Amanda is looking for a job for when her time with FRESH Food comes to an end. She wasn’t sure if she wanted to go into food service but she enjoys being in the kitchen and wants a job that fits around her daughter’s daycare schedule.  Leah attends Lund’s Early Childhood Program at 50 Joy Drive and Melissa has a lead on a job nearby.  “I’ll send an e-mail,” says Melissa, eager to help Amanda find a job.  FRESH Food’s job placement success rate is 79%.   She knows Amanda well and greeted her with obvious affection when we arrive at her office.  “It’s like a family here, don’t you think?”  Melissa asks.  “Yeah it’s really nice in the kitchen,” Amanda replies.  “We’re a good team.  I can ask for the cup thingy and it’s in my hand before I finish my sentence.  They know what I mean.”
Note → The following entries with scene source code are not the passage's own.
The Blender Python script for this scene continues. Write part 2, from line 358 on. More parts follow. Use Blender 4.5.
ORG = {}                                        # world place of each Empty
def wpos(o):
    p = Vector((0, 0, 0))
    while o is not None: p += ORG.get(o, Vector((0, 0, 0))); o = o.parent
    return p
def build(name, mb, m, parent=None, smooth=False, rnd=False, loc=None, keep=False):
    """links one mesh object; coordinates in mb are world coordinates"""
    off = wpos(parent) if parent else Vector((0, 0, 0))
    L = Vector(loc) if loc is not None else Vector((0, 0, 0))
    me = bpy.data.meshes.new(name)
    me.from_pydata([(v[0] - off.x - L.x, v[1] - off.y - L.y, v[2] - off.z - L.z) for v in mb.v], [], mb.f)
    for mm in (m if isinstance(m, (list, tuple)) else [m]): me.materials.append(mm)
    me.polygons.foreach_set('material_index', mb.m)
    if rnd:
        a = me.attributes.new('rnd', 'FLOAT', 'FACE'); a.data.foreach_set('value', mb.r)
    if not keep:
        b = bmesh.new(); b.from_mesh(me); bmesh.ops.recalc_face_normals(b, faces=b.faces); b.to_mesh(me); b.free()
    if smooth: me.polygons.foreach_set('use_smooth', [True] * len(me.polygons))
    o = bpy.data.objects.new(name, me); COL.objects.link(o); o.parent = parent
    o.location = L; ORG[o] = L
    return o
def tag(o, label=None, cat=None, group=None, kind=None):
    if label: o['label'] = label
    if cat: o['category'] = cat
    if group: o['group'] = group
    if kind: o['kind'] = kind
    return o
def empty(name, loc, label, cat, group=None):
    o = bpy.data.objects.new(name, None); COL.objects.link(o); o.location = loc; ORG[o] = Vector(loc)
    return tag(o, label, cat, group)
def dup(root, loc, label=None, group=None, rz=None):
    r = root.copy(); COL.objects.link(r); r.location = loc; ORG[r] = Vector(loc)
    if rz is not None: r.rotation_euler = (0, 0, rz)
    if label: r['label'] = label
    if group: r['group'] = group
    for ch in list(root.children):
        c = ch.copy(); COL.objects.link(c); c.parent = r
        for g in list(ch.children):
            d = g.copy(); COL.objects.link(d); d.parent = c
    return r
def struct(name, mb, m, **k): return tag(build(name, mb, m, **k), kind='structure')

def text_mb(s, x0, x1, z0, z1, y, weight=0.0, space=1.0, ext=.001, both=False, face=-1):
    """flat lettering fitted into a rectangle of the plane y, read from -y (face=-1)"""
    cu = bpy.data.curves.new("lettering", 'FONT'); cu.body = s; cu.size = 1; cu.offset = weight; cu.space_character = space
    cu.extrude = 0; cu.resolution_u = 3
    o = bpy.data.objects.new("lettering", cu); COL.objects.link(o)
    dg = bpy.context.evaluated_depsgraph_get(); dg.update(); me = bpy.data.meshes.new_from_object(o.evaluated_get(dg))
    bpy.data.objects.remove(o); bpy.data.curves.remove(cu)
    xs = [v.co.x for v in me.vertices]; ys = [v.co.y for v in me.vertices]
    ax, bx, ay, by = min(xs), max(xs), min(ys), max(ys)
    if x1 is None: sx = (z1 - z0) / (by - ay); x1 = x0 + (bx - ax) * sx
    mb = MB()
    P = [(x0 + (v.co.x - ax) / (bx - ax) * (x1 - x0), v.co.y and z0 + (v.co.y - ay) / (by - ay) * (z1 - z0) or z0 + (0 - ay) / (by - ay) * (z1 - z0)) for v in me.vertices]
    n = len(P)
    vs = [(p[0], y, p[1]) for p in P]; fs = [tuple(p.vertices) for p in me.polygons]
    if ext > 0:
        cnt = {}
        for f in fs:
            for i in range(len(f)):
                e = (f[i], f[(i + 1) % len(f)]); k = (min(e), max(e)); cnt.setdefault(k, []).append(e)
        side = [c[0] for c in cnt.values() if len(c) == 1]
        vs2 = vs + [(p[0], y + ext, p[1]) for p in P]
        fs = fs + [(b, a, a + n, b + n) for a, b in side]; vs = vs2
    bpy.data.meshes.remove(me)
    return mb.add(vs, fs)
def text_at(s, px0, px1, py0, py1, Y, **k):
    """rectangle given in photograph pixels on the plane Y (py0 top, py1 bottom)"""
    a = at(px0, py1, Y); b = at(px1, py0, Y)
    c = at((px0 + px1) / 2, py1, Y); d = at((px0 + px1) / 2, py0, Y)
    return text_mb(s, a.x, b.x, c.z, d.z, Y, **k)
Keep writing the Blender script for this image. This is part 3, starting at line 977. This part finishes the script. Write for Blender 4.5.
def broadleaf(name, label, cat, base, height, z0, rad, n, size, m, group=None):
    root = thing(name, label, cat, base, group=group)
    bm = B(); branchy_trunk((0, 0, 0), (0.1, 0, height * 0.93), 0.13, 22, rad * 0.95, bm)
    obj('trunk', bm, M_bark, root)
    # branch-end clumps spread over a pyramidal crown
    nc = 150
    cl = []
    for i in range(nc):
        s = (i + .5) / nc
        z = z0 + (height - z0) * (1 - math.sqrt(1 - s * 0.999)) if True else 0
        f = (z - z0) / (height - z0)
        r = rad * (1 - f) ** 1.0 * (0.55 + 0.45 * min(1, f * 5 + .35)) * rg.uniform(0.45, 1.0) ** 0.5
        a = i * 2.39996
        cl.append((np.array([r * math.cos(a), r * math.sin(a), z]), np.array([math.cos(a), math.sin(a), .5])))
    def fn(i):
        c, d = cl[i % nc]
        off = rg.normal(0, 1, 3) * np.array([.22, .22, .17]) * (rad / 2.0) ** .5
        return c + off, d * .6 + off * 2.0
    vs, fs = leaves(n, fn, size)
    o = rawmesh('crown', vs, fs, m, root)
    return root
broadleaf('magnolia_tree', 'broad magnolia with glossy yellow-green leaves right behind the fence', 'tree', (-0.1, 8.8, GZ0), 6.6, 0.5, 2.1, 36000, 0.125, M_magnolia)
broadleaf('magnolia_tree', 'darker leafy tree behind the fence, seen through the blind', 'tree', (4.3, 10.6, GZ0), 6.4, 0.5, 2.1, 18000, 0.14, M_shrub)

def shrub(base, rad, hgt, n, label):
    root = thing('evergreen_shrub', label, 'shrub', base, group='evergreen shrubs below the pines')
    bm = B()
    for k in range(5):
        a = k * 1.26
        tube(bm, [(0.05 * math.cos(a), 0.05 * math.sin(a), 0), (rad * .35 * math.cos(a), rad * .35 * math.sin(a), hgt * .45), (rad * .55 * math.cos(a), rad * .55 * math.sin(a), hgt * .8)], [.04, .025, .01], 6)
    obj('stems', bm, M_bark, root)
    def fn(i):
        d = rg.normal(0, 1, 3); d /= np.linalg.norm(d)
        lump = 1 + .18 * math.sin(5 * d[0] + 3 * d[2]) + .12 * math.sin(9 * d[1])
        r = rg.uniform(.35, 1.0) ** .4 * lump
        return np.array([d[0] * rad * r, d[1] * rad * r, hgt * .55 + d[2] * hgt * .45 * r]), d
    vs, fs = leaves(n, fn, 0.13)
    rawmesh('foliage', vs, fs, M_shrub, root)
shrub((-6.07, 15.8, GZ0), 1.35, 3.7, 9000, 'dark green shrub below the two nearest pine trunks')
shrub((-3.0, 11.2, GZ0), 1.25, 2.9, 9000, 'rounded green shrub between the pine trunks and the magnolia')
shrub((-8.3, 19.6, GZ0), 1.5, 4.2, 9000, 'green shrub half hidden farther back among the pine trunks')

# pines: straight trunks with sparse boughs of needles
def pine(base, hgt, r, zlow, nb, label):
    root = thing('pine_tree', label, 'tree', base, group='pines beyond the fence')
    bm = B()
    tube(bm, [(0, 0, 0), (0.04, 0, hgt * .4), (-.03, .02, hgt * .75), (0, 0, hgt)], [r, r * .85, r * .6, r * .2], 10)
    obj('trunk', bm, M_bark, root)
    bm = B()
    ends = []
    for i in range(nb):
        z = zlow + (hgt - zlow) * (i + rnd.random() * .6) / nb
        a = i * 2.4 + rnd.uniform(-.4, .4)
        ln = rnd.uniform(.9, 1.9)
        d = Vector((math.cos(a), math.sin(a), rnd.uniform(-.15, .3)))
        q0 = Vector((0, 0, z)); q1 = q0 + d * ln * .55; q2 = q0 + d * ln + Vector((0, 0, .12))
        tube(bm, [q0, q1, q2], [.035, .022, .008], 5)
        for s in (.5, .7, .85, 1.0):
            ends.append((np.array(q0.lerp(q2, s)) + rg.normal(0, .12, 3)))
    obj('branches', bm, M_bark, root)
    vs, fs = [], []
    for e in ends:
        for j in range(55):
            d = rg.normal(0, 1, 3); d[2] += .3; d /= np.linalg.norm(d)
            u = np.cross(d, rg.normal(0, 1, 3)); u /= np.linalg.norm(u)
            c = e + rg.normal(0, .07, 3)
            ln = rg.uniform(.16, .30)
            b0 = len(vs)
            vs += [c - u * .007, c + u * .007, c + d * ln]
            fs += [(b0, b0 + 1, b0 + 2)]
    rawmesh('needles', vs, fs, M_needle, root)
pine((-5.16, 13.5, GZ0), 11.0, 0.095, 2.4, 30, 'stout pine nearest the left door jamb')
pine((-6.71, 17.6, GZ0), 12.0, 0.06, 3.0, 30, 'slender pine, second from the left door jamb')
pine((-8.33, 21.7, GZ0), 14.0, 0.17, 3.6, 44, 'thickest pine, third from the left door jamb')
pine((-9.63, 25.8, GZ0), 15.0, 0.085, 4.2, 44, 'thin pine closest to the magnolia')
There is also time in the day for the trainees to learn recipes and cooking techniques.  “I wanted to learn how to make pasta from scratch and so we did that one day.  And we’ve learned to bake bread.”  It’s been educational and practical as Amanda can take some of the skills that she has learned and cook nutritious food for Leah.  “We made bowtie pastas and Leah ate them.  But her favorite is lo-mein.”  “And now you can make that yourself,” interjects Melissa.   Amanda has also had the opportunity to take a CPR course and to study for and sit the Safe Serve examination that will lend strength to her resume if she does decide to go into food service.

While representing a complex interaction of private enterprises, various non-profits and government funding, this program also meets basic needs.  Kids need to eat good, healthy food and young women need jobs where they are supported in removing barriers to self sufficiency.  It just makes sense.  “It’s down to authentic support,” says Melissa. “Support that can lead to economic independence.”

Back in the lunch room at the school, the kids are enjoying the tacos and heading in to the kitchen to ask for more.  “Wait for your carrots,” says one of the counselors to a little girl.  “I love carrots,” she replies. “I didn’t know there were carrots.  I’m too short to see over the counter.” For short and tall, kids and trainees, the FRESH Food program is fitting the bill.

Happy lunch enthusiast.

Happy lunch enthusiast.

**NEWSFLASH** Since the writing of this blog post, Amanda has accepted a full time job in food services and has passed her Safe Serve examination Everyone here at Lund and at Vermont Works for Women is so happy for her.

1 Comment »

  1. Kelly G. said,

    Such a great story – excellent to hear about a program that benefits so many people in our community. Nice work everyone!